# START OF Source material

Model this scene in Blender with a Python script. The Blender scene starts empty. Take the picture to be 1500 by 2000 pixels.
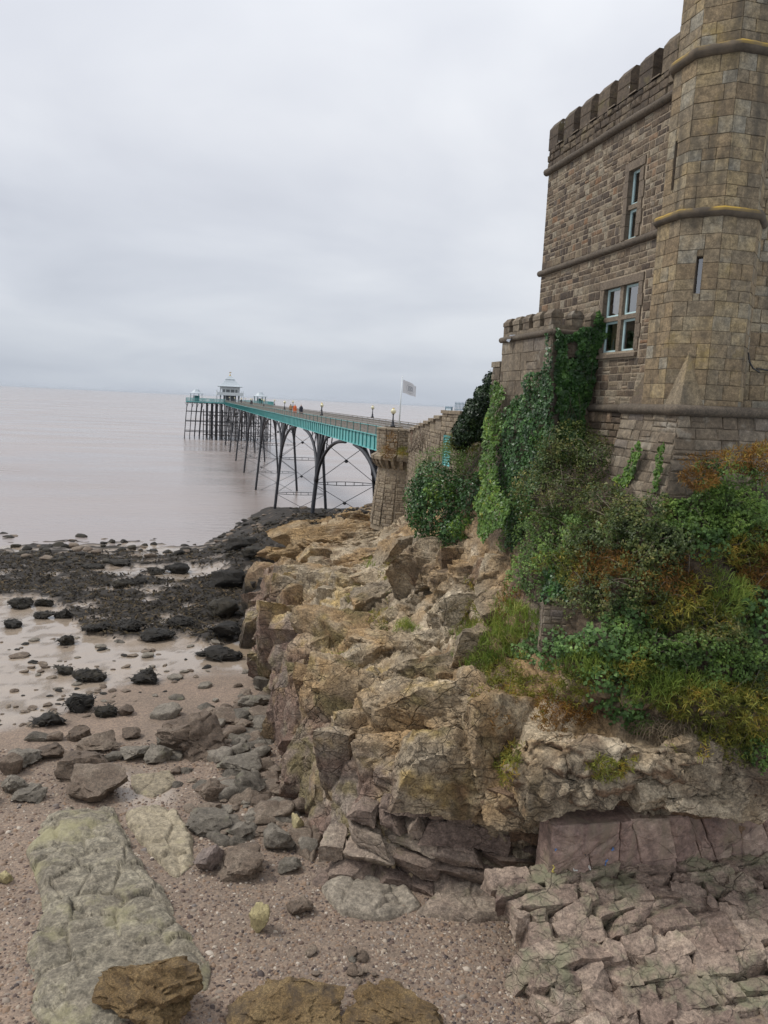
import bpy, bmesh, math, random
import numpy as np
from mathutils import Vector, Matrix
from mathutils.bvhtree import BVHTree
random.seed(7); rng = np.random.default_rng(7)
SC = bpy.context.scene; COL = SC.collection
R = math.radians
# ------------------------------------------------------------------ camera
ZC = 15.5; YAW = R(14.4); PITCH = R(8.03); ROLL = R(2.7); FPX = 1500.0
R0 = Vector((math.cos(YAW), -math.sin(YAW), 0)); FW = Vector((math.sin(YAW)*math.cos(PITCH), math.cos(YAW)*math.cos(PITCH), -math.sin(PITCH)))
U0 = R0.cross(FW); RT = math.cos(ROLL)*R0 + math.sin(ROLL)*U0; UP = math.cos(ROLL)*U0 - math.sin(ROLL)*R0
cam_d = bpy.data.cameras.new('camera'); cam = bpy.data.objects.new('camera', cam_d); COL.objects.link(cam); SC.camera = cam
cam_d.sensor_fit = 'VERTICAL'; cam_d.sensor_height = 36; cam_d.lens = 36*FPX/2000; cam_d.clip_start = 0.1; cam_d.clip_end = 90000
M = Matrix((RT, UP, -FW)).transposed().to_4x4(); M.translation = (0, 0, ZC); cam.matrix_world = M
# ------------------------------------------------------------------ world: overcast daylight
SUN_EL, SUN_AZ = R(54), R(-72)      # azimuth measured from +Y towards +X
def N(nt, t, **kw):
    n = nt.nodes.new(t)
    for k, v in kw.items():
        if k.startswith('i_'):
            key = k[2:]
            s = n.inputs[int(key)] if key.isdigit() else n.inputs[key.replace('_', ' ')]
            if hasattr(v, 'links') or hasattr(v, 'is_linked'): nt.links.new(v, s)
            else: s.default_value = v
        else: setattr(n, k, v)
    return n
def ramp(nt, fac, stops, interp='LINEAR'):
    n = nt.nodes.new('ShaderNodeValToRGB'); nt.links.new(fac, n.inputs[0]); e = n.color_ramp.elements; n.color_ramp.interpolation = interp
    while len(e) < len(stops): e.new(0.5)
    for el, (p, c) in zip(e, stops):
        el.position = p; el.color = (c[0], c[1], c[2], 1) if hasattr(c, '__len__') else (c, c, c, 1)
    return n.outputs[0]
def mixc(nt, fac, a, b, mode='MIX'):
    n = nt.nodes.new('ShaderNodeMix'); n.data_type = 'RGBA'; n.blend_type = mode; n.clamp_factor = True
    for s, v in ((n.inputs[0], fac), (n.inputs[6], a), (n.inputs[7], b)):
        if hasattr(v, 'is_linked'): nt.links.new(v, s)
        else: s.default_value = v if not hasattr(v, '__len__') or len(v) == 4 else (*v, 1)
    return n.outputs[2]
def math_(nt, op, a, b=0.0, c=0.0):
    n = nt.nodes.new('ShaderNodeMath'); n.operation = op
    for s, v in zip(n.inputs, (a, b, c)):
        if hasattr(v, 'is_linked'): nt.links.new(v, s)
        else: s.default_value = v
    return n.outputs[0]
W = bpy.data.worlds.new('World'); SC.world = W; W.use_nodes = True; nt = W.node_tree; nt.nodes.clear()
tc = N(nt, 'ShaderNodeTexCoord'); sep = N(nt, 'ShaderNodeSeparateXYZ', i_0=tc.outputs['Generated'])
zz = math_(nt, 'MAXIMUM', sep.outputs[2], 0.0); dz = math_(nt, 'ADD', zz, 0.16)
cv = N(nt, 'ShaderNodeCombineXYZ', i_0=math_(nt, 'DIVIDE', sep.outputs[0], dz), i_1=math_(nt, 'DIVIDE', sep.outputs[1], dz), i_2=0.3)
n1 = N(nt, 'ShaderNodeTexNoise', i_Vector=cv.outputs[0], i_Scale=0.85, i_Detail=5.0, i_Roughness=0.5, i_Distortion=0.3)
n2 = N(nt, 'ShaderNodeTexNoise', i_Vector=cv.outputs[0], i_Scale=0.33, i_Detail=2.0, i_Roughness=0.5)
cl = math_(nt, 'ADD', math_(nt, 'MULTIPLY', n1.outputs[0], 0.5), math_(nt, 'MULTIPLY', n2.outputs[0], 0.5))
cloud = ramp(nt, cl, [(0.36, (0.60, 0.625, 0.70)), (0.48, (0.755, 0.78, 0.845)), (0.60, (0.93, 0.95, 0.99))])
hz = ramp(nt, sep.outputs[2], [(0.0, 1.0), (0.09, 0.55), (0.30, 0.0)])
cloud = mixc(nt, 1.0, cloud, ramp(nt, sep.outputs[2], [(0.3, 1.0), (1.0, 1.35)]), 'MULTIPLY')
cloud = mixc(nt, math_(nt, 'MULTIPLY', hz, 0.75), cloud, (0.475, 0.53, 0.61, 1))
sky = N(nt, 'ShaderNodeTexSky', sky_type='NISHITA'); sky.sun_disc = False; sky.sun_elevation = SUN_EL; sky.sun_rotation = SUN_AZ; sky.air_density = 1.0; sky.dust_density = 2.0
bgs = N(nt, 'ShaderNodeBackground', i_Color=sky.outputs[0], i_Strength=0.055)
bgc = N(nt, 'ShaderNodeBackground', i_Color=cloud, i_Strength=0.66)
ms = N(nt, 'ShaderNodeMixShader', i_0=0.94, i_1=bgs.outputs[0], i_2=bgc.outputs[0])
N(nt, 'ShaderNodeOutputWorld', i_Surface=ms.outputs[0])
sd = bpy.data.lights.new('sun', 'SUN'); sd.energy = 1.5; sd.angle = R(14); sd.color = (1, 0.965, 0.91); sun = bpy.data.objects.new('sun', sd); COL.objects.link(sun)
sun.rotation_euler = Vector((math.sin(SUN_AZ)*math.cos(SUN_EL), math.cos(SUN_AZ)*math.cos(SUN_EL), math.sin(SUN_EL))).to_track_quat('Z', 'Y').to_euler()
SC.view_settings.view_transform = 'Standard'; SC.view_settings.look = 'None'; SC.view_settings.exposure = 0.6; SC.view_settings.gamma = 1.0; SC.view_settings.use_curve_mapping = False
SC.render.engine = 'CYCLES'; SC.cycles.use_denoising = True; SC.cycles.max_bounces = 6; SC.cycles.diffuse_bounces = 3; SC.cycles.glossy_bounces = 3; SC.cycles.transparent_max_bounces = 8; SC.cycles.volume_bounces = 0
# ------------------------------------------------------------------ helpers
ORG = {}
def C3(p): return np.array([p[0], p[1], p[2]], float)
RTn, UPn, FWn = C3(RT), C3(UP), C3(FW)
def ray(x, y): return FWn + (x-750)/FPX*RTn - (y-1000)/FPX*UPn
def onX(x, y, X): d = ray(x, y); return np.array([0, 0, ZC]) + d*(X/d[0])
def onY(x, y, Y): d = ray(x, y); return np.array([0, 0, ZC]) + d*(Y/d[1])
def onZ(x, y, Z): d = ray(x, y); return np.array([0, 0, ZC]) + d*((Z-ZC)/d[2])
def proj(P):
    v = np.asarray(P, float) - np.array([0, 0, ZC]); z = np.maximum(v@FWn, 0.01)
    return 750+FPX*(v@RTn)/z, 1000-FPX*(v@UPn)/z
def inpoly(x, y, poly):
    ins = np.zeros(np.shape(x), bool); n = len(poly)
    for i in range(n):
        x0, y0 = poly[i]; x1, y1 = poly[(i+1) % n]
        c = ((y0 > y) != (y1 > y)); ins ^= c & (x < (x1-x0)*(y-y0)/((y1-y0) if y1 != y0 else 1e-9)+x0)
    return ins
def h3(ix, iy, iz, s):
    h = (ix.astype(np.int64)*374761393 + iy.astype(np.int64)*668265263 + iz.astype(np.int64)*2147483647 + s*974634777) & 0xffffffff
    h = ((h ^ (h >> 13))*1274126177) & 0xffffffff; h = ((h ^ (h >> 16))*2246822519) & 0xffffffff
    return ((h ^ (h >> 15)) & 0xffffff)/float(0xffffff)
def vnoise(P, s=0):
    P = np.asarray(P, float); i = np.floor(P).astype(np.int64); f = P-i; f = f*f*(3-2*f); o = 0
    for dx in (0, 1):
        wx = f[:, 0] if dx else 1-f[:, 0]
        for dy in (0, 1):
            wy = f[:, 1] if dy else 1-f[:, 1]
            for d2 in (0, 1):
                wz = f[:, 2] if d2 else 1-f[:, 2]
                o = o + wx*wy*wz*h3(i[:, 0]+dx, i[:, 1]+dy, i[:, 2]+d2, s)
    return o*2-1
def fbm(P, octv=4, s=0, g=0.5):
    P = np.asarray(P, float); o = 0; a = 1; t = 0
    for k in range(octv): o = o + a*vnoise(P*(2.03**k)+17.3*k, s+k); t += a; a *= g
    return o/t
def worley(P, s=0):
    P = np.asarray(P, float); i = np.floor(P).astype(np.int64); n = len(P)
    f1 = np.full(n, 9.0); f2 = np.full(n, 9.0); idh = np.zeros(n); dv = np.zeros((n, 3)); b_ = np.zeros(n); c_ = np.zeros(n)
    for dx in (-1, 0, 1):
        for dy in (-1, 0, 1):
            for d2 in (-1, 0, 1):
                cx, cy, cz = i[:, 0]+dx, i[:, 1]+dy, i[:, 2]+d2
                a = h3(cx, cy, cz, s); b = h3(cx, cy, cz, s+11); c = h3(cx, cy, cz, s+23)
                v = np.stack([P[:, 0]-cx-a, P[:, 1]-cy-b, P[:, 2]-cz-c], 1); d = np.sqrt((v*v).sum(1))
                m = d < f1; f2 = np.where(m, f1, np.minimum(f2, d)); idh = np.where(m, a, idh); b_ = np.where(m, b, b_); c_ = np.where(m, c, c_); dv[m] = v[m]; f1 = np.where(m, d, f1)
    tl = dv[:, 0]*(b_*2-1)+dv[:, 1]*(c_*2-1)+dv[:, 2]*((idh*7.13) % 1*2-1)
    return f1, f2, idh, tl
def sm(a, b, x): t = np.clip((x-a)/(b-a), 0, 1); return t*t*(3-2*t)
def tag(o, label=None, cat=None, group=None, kind=None):
    if label: o['label'] = label
    if cat: o['category'] = cat
    if group: o['group'] = group
    if kind: o['kind'] = kind
    return o
def thing(name, label, cat, loc, group=None, parent=None):
    o = bpy.data.objects.new(name, None); o.empty_display_size = 0.2; COL.objects.link(o); loc = np.array(loc, float); ORG[o.name] = loc
    if parent is not None: o.parent = parent; o.location = loc-ORG[parent.name]
    else: o.location = loc
    return tag(o, label, cat, group)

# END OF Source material

[Exercise instructions] Which lines contain "scene"? Show each of them.

[Reply]
Model this scene in Blender with a Python script. The Blender scene starts empty. Take the picture to be 1500 by 2000 pixels.
SC = bpy.context.scene; COL = SC.collection